Like Kaufman, today’s markets seem to hang on every syllable out of Fed Chairman Powell’s mouth. As such the media has been full of commentary and speculation about how he will address the questions of Congress over the next two days… building suspense over, what in my mind, is a non-event. There is no reason to assume any change. Rates will be going higher for longer until we slay the inflation dragon. That will be his reaction even if we get a surprise bump in unemployment on Friday. The only thing that might change my thought process would him possibly raising his target level for what he would consider to be a tolerable rate of inflation. This now stands a 2% which I believe is an unrealistic target. In the end “full employment,” the Fed’s other mandate, will move that target higher. With the 10-year US Treasury note trading at a sub 4% yield and Fed funds near 4.75% we are still below the historical average levels, levels that the economy was able to endure quite nicely over the past 50 years … 5.33% on the federal funds rate and 5.9% on the 10-year.
Step back off the ledge, please
As we all can agree rising rates can put pressure on the economy (maybe take us into recession) and they represent competition for equities. Tom Lee provided some interesting work recently when he calculated the PEs of the general industry classifications (GICS) of the S&P 500 and combined them with that of the FANGs+ (META, APPL, AMZN, GOOG, NFLX and MSFT). What he found, based on 2024 estimates, was the FANGs+ carried a forward PE of 22.7 times earnings. Everything else was cheaper … in some cases much cheaper. Excluding the FANGs+ the PE average for the GIC groups was 14.8 times … With FANGs, 16.1 times. Based on these numbers (even if estimates are too high), the 10-year really does not provide much completion for stocks at a 4% yield. Also, the 14.8 multiple on the the non-FANGs+ is an average. There are stocks in the index that have languished and are much cheaper … a result of the bifurcated market we’ve experienced over the last few years. Large cap growth was the only play for years. Every thing else was trash. These numbers are worth your consideration:
A 4% coupon (the earnings yield) on a 10-year UST note is equivalent to a stock trading at 25 times earnings (earnings that will never grow).
(100 ÷ 4 = 25)
The current earnings yield on estimated 2024 earnings* for the S&P 500 sectors ex-FANG+ is 6.76% on earnings that should grow somewhat over the next 10 years
(100÷14.8 = 6.76%)
Even including FANG+ the number is 6.2% 50% greater than that of the T-note.

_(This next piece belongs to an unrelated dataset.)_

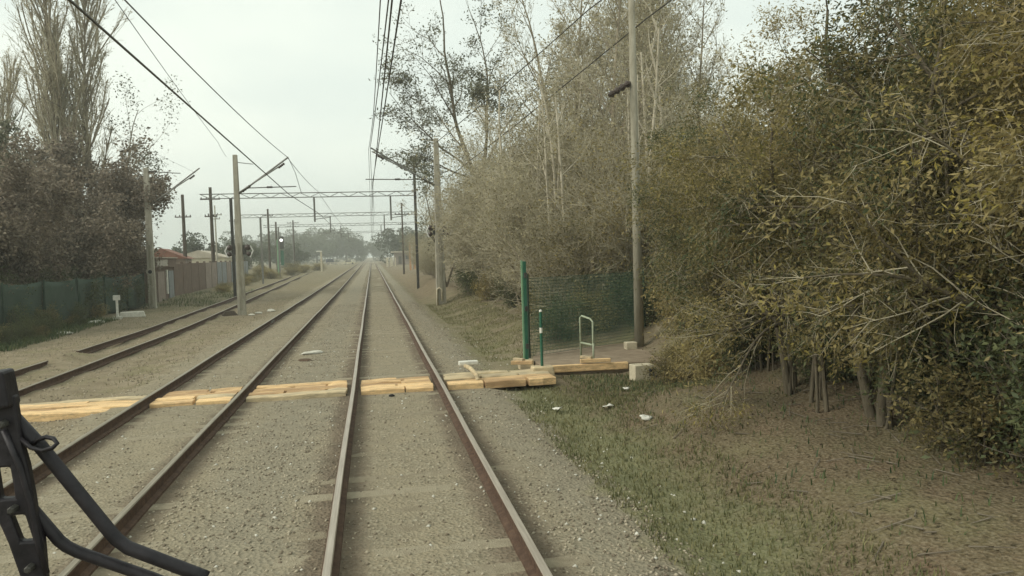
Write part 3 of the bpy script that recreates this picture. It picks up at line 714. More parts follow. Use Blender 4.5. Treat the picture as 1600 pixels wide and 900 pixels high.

* fsinsight powered by fundstrat
What this all suggests to me is that the constant fretting over what the Fed will do or say and the implications of continued strong employment numbers is noise. In the earlier portion of this post we pointed out Henry Kaufman kept a lot of investors at bay and out of the market during the run up from 1975 to 1982. Remember the S&P, at one point, was up 126% and never came close to its bear market low in the cyclical bear market Kaufman called the low on. This caution and negativity is proffered every day. Don’t let them scare you out of your stocks.
What do you think?
P.S. “The latest economic data have come in stronger than expected, which suggests that the ultimate level of interest rates is likely to be higher than previously anticipated … ”–Jerome Powell. Regardless of what Chairman Powell says, there is really nothing new here. The statement is consistent with the old news “higher for longer.” Also, statements like this are intentional as ways of dampening inflationary expectations–telegraphing a message to consumers to ‘be careful’. Hard times may be ahead. Finally what the Fed does is data dependent.